■ Objective ■
Quote precisely the run of lines opening with the line containing "Reconstruct this image" and closing with the line containing "sc = bpy.context.scene", and nothing else.

START

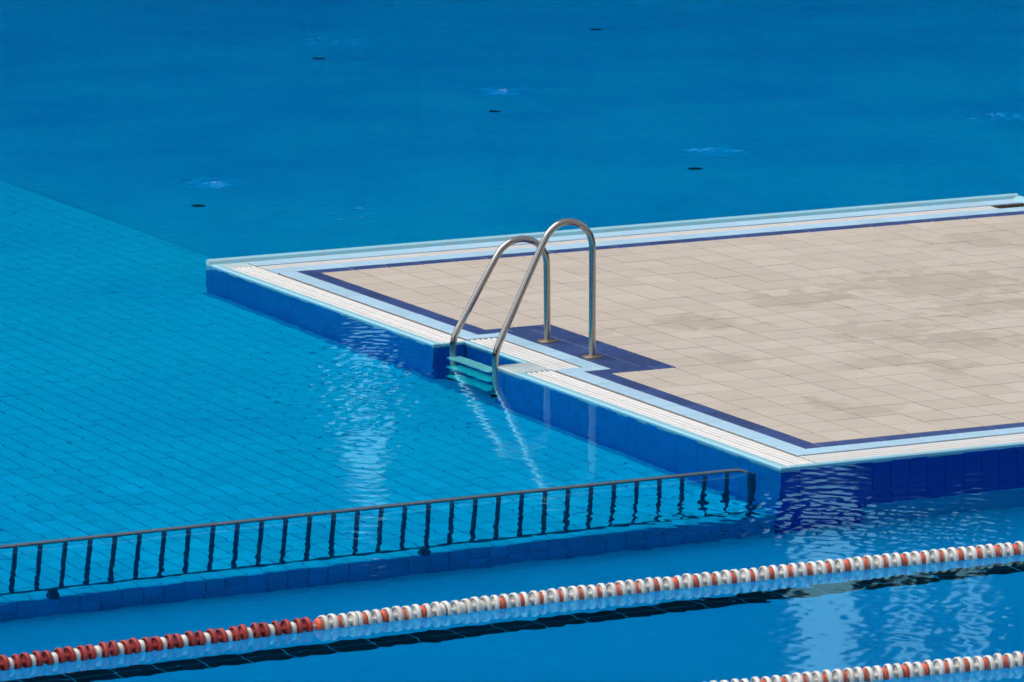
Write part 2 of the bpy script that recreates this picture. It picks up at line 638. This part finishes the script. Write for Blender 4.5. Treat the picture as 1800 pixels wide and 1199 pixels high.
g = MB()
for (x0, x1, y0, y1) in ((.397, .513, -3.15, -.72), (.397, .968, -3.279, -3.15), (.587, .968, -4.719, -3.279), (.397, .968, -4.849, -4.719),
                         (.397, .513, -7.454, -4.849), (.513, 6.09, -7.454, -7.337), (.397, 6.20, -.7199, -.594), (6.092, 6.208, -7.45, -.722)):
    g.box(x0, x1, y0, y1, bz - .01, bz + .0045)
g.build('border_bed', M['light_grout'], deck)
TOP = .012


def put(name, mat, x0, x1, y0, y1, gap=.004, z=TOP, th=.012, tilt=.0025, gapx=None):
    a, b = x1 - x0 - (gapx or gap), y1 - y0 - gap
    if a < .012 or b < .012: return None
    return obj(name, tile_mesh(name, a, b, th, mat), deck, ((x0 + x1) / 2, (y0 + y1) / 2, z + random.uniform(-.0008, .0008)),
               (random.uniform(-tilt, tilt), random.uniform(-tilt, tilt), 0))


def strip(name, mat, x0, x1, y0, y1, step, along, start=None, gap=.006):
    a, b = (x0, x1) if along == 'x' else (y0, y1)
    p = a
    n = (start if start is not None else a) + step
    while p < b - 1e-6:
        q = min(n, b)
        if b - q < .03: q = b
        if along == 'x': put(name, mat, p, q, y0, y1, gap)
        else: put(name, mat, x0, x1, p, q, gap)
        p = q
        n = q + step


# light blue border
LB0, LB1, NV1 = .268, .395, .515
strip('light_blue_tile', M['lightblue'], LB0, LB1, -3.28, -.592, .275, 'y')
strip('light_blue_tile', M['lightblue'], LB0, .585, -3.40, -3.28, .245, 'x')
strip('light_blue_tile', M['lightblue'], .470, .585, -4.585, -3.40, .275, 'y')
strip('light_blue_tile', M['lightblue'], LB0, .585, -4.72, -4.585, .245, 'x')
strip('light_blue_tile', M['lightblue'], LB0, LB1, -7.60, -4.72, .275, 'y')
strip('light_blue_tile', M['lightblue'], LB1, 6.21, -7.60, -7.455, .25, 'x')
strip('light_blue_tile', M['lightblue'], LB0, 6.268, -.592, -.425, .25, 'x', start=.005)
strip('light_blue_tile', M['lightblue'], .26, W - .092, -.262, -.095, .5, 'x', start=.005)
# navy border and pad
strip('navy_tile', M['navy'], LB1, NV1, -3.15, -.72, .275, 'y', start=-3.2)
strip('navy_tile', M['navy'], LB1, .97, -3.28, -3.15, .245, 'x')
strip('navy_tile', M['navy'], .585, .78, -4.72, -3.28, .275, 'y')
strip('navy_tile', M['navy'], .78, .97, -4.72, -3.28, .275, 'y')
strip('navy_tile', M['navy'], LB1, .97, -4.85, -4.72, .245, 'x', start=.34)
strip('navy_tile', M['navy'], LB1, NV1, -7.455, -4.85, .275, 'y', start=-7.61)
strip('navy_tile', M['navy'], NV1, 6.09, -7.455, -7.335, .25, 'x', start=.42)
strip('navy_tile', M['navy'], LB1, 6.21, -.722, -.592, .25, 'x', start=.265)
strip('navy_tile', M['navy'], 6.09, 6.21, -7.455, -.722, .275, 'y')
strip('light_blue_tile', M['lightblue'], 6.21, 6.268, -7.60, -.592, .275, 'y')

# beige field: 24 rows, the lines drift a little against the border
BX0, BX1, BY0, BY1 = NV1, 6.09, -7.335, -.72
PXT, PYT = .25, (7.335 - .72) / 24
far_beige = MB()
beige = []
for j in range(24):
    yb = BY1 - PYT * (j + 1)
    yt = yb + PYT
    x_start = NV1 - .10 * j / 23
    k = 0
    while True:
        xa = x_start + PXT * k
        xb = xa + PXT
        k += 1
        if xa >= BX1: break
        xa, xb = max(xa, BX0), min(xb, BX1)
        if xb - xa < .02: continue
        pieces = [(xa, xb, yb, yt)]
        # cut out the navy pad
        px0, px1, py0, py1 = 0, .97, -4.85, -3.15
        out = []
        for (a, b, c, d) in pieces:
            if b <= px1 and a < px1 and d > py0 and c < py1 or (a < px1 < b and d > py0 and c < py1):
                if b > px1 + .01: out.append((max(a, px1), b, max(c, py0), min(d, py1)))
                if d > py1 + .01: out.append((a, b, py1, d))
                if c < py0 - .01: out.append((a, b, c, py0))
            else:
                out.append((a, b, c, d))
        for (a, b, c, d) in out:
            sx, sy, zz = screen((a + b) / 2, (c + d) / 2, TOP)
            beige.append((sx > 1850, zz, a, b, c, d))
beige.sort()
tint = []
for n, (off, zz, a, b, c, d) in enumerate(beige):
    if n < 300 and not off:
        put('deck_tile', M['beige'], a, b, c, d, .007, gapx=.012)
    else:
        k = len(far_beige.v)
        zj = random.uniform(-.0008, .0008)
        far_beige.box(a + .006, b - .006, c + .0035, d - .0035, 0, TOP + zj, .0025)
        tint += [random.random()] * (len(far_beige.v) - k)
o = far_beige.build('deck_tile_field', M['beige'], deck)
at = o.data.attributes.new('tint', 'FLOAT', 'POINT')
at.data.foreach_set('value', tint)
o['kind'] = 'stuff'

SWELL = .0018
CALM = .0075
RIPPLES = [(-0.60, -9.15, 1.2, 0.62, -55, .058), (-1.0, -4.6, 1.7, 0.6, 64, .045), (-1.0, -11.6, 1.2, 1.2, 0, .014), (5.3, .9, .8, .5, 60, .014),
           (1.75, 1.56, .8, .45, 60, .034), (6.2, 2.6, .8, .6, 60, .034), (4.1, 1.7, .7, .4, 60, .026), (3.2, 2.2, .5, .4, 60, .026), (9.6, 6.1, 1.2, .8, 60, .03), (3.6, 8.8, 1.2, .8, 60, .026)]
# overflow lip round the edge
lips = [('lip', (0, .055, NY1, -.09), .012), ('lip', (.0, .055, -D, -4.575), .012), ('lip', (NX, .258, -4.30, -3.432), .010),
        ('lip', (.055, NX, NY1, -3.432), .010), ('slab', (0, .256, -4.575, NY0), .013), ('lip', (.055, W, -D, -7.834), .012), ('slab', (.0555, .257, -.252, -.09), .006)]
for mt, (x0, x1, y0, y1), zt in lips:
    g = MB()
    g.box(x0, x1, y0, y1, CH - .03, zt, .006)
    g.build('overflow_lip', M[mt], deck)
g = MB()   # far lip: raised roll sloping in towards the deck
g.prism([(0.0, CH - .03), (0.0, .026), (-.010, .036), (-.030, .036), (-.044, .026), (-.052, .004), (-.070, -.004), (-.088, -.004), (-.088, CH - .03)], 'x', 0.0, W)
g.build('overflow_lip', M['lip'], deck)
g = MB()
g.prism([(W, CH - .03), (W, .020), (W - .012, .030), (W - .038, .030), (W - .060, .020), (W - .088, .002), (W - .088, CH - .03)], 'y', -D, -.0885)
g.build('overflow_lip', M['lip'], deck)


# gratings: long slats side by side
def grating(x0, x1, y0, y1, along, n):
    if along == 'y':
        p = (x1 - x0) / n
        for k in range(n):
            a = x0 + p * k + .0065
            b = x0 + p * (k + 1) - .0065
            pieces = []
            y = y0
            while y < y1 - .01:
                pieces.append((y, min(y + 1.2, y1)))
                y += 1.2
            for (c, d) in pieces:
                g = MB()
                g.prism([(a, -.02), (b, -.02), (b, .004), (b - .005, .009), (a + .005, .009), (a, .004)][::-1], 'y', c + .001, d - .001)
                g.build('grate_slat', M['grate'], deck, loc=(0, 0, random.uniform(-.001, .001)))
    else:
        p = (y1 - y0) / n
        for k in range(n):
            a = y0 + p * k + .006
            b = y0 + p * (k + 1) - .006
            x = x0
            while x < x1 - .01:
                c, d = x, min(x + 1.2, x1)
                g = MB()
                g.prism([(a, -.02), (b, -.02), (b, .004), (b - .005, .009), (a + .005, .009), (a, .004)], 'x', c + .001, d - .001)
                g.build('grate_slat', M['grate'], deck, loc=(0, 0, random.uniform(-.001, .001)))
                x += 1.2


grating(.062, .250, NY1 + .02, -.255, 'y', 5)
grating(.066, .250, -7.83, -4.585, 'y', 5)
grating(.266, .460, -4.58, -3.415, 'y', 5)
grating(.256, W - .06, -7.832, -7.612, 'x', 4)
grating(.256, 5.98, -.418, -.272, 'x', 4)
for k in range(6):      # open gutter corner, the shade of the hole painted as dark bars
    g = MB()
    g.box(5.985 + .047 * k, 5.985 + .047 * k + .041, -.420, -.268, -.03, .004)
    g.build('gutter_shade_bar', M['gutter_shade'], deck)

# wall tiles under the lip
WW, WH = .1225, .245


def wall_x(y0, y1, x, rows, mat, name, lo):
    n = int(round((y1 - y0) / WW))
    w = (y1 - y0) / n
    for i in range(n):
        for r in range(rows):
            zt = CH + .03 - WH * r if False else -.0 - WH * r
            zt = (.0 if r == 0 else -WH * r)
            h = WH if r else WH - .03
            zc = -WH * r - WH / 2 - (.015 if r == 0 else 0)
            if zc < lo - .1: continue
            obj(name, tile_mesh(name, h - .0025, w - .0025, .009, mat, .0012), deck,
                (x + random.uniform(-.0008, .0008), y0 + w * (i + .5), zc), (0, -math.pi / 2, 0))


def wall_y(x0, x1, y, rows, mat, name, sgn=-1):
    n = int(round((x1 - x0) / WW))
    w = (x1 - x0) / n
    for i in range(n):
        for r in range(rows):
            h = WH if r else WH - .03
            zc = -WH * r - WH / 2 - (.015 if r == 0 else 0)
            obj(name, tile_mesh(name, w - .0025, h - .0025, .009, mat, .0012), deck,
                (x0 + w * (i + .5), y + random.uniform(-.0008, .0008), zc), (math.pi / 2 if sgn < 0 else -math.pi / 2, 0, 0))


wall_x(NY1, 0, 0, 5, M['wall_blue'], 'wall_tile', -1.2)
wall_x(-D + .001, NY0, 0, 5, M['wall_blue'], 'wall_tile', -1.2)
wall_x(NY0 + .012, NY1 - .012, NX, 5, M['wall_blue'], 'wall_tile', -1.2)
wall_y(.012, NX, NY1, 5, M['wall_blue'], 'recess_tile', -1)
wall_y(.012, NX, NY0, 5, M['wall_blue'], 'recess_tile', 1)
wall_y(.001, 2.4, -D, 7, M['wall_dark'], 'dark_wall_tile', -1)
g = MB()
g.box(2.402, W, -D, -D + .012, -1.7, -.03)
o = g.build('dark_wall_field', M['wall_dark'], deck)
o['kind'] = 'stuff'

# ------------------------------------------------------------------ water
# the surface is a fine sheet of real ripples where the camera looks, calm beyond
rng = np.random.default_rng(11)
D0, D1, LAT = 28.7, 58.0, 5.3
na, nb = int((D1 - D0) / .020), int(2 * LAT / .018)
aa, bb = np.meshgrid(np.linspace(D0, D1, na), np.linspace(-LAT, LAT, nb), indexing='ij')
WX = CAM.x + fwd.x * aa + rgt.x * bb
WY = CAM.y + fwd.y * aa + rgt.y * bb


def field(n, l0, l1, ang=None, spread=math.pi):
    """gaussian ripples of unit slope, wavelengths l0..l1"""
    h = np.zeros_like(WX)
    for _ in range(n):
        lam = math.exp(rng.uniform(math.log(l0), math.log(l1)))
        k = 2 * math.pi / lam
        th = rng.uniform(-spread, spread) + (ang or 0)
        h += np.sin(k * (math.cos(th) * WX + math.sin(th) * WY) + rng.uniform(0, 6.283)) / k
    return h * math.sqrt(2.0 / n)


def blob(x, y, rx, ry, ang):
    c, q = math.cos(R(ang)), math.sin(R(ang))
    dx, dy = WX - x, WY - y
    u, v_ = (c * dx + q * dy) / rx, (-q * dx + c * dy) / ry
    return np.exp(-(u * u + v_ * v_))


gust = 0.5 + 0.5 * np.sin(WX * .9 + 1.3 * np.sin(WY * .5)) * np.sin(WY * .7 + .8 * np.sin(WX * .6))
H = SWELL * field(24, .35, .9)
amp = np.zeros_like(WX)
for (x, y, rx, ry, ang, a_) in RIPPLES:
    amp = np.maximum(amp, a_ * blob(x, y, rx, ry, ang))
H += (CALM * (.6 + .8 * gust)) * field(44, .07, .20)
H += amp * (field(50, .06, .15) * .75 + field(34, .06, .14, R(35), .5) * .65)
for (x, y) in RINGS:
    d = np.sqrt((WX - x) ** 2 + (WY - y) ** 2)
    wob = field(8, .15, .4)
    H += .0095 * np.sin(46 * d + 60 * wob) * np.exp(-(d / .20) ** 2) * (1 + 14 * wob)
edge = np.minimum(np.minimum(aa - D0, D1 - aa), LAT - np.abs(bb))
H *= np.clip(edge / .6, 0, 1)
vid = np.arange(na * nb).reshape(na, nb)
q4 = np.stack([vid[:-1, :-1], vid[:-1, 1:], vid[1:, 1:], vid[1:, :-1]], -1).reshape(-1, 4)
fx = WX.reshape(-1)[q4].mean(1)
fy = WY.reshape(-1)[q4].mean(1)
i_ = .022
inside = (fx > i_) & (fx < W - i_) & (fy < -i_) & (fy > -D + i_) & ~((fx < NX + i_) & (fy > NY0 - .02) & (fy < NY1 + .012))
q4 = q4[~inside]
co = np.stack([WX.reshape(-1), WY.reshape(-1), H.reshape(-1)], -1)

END
START

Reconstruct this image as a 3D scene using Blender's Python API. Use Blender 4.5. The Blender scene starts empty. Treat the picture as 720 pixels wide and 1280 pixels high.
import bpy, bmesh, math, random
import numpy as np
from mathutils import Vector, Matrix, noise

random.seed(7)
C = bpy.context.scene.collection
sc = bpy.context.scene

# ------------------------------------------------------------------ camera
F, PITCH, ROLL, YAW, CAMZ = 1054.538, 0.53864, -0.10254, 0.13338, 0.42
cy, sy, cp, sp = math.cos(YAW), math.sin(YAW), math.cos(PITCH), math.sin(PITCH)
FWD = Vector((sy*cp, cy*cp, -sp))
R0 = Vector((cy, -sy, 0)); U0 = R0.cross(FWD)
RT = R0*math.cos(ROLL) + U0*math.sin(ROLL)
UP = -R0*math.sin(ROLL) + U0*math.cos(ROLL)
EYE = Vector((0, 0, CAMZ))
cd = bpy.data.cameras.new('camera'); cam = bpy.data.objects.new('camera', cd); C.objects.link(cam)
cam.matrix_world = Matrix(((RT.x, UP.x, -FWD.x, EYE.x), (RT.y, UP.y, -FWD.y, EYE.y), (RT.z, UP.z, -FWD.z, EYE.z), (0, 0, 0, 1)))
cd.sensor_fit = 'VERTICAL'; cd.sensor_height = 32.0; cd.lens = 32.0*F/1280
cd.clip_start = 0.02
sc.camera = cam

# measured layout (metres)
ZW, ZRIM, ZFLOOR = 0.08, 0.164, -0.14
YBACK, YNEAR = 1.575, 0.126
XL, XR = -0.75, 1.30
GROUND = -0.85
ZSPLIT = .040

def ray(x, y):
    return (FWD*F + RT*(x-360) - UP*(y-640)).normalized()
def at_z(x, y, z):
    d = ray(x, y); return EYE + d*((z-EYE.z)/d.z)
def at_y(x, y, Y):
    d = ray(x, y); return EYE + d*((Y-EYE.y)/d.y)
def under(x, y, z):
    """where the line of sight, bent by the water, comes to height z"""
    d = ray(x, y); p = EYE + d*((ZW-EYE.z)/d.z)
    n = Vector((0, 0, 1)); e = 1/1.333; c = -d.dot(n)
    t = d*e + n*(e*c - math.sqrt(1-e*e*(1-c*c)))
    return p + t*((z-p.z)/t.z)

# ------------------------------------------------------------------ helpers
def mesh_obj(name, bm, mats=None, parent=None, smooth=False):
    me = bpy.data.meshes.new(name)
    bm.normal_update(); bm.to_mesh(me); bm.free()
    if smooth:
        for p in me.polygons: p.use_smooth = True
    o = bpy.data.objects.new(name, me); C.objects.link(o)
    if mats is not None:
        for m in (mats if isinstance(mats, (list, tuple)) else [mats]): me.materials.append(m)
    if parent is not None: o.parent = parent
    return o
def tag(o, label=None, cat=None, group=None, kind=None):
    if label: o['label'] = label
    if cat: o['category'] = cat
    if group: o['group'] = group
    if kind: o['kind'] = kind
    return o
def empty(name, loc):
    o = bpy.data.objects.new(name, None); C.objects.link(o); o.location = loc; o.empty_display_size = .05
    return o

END
START

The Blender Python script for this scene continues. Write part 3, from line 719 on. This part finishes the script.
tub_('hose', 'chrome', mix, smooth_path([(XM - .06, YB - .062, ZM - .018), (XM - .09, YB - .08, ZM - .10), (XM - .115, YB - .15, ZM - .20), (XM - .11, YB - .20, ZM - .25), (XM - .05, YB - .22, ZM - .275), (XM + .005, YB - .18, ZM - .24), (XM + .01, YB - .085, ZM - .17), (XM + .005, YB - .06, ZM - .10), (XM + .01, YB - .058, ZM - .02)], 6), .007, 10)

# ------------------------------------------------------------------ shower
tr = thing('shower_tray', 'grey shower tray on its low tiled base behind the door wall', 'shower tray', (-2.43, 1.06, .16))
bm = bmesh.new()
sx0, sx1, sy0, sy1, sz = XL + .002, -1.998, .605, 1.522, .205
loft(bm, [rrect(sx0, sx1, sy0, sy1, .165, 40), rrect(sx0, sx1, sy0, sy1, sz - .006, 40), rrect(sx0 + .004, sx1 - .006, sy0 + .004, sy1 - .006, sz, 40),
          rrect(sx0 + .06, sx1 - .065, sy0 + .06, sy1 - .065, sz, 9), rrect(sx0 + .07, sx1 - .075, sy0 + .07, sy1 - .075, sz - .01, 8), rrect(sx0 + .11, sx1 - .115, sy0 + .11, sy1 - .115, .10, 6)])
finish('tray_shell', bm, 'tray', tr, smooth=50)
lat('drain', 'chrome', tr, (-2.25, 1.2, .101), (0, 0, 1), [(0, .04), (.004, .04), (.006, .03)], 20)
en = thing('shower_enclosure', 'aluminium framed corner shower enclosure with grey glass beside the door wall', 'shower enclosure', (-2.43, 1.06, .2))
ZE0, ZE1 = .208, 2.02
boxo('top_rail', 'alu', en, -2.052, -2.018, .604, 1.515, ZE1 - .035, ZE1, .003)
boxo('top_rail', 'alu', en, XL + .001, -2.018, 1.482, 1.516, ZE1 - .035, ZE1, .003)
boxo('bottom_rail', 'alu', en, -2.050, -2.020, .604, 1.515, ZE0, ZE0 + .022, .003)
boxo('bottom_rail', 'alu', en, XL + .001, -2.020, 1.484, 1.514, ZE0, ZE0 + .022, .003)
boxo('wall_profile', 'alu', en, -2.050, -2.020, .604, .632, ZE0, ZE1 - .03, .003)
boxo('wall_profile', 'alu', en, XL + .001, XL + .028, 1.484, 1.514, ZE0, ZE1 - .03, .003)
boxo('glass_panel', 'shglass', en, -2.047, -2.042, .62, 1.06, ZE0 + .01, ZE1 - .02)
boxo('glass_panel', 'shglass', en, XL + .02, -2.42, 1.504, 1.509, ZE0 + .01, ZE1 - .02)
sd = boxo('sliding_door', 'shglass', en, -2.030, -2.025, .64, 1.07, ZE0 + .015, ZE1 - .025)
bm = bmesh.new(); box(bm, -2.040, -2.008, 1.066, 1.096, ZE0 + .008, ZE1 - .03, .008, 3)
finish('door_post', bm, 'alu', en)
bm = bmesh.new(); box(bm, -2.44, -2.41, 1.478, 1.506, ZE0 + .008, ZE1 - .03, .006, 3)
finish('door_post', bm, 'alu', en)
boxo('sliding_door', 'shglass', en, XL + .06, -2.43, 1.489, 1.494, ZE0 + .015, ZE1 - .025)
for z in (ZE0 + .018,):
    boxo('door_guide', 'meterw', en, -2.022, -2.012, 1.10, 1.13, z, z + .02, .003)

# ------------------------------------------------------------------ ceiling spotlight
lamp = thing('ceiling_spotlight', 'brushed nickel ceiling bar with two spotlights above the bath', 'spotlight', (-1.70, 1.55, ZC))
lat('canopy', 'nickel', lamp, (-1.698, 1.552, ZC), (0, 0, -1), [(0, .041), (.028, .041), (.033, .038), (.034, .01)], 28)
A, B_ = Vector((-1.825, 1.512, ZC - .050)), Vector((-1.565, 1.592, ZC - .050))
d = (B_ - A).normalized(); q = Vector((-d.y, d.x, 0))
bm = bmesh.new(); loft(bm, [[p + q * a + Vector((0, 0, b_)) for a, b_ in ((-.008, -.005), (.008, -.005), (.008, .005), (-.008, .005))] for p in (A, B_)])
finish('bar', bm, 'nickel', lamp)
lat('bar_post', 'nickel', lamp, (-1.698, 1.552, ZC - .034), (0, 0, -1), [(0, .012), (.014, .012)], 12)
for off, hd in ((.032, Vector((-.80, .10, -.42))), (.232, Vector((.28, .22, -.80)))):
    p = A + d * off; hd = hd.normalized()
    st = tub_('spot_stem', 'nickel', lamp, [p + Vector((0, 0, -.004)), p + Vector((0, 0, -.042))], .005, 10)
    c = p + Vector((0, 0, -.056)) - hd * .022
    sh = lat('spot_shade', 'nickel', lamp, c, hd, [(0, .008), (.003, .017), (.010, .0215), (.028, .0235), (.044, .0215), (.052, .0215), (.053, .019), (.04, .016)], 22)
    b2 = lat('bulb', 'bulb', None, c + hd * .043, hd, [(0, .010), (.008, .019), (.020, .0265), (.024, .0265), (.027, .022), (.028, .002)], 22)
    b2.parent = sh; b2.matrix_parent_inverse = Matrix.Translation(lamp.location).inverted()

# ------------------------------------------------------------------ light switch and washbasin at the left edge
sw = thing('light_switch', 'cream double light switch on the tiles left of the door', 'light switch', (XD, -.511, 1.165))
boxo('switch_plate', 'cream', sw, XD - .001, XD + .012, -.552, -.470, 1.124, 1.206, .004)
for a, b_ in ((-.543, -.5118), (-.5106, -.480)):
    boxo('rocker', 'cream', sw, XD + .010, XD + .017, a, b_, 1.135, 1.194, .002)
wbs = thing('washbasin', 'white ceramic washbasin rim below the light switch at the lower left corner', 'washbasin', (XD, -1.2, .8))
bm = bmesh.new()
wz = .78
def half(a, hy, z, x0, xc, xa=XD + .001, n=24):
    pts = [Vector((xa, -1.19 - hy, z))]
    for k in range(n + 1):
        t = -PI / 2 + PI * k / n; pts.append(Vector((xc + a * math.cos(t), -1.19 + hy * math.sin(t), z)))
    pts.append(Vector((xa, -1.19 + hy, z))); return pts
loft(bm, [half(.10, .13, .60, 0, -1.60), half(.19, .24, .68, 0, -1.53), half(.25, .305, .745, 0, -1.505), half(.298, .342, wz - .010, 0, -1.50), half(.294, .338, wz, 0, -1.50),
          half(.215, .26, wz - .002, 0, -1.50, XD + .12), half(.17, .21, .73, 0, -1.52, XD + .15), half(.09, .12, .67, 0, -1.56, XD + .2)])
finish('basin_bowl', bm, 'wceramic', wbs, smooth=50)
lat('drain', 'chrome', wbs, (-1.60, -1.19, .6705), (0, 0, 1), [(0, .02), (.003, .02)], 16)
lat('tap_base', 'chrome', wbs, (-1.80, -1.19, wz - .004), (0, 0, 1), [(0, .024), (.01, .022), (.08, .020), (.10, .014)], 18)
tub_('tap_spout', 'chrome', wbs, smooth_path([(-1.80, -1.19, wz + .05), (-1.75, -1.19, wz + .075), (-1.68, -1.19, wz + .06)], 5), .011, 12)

END

■ Solution to this problem ■
Reconstruct this image as a 3D scene using Blender's Python API. Use Blender 4.5. The Blender scene starts empty. Treat the picture as 720 pixels wide and 1280 pixels high.
import bpy, bmesh, math, random
import numpy as np
from mathutils import Vector, Matrix, noise

random.seed(7)
C = bpy.context.scene.collection
sc = bpy.context.scene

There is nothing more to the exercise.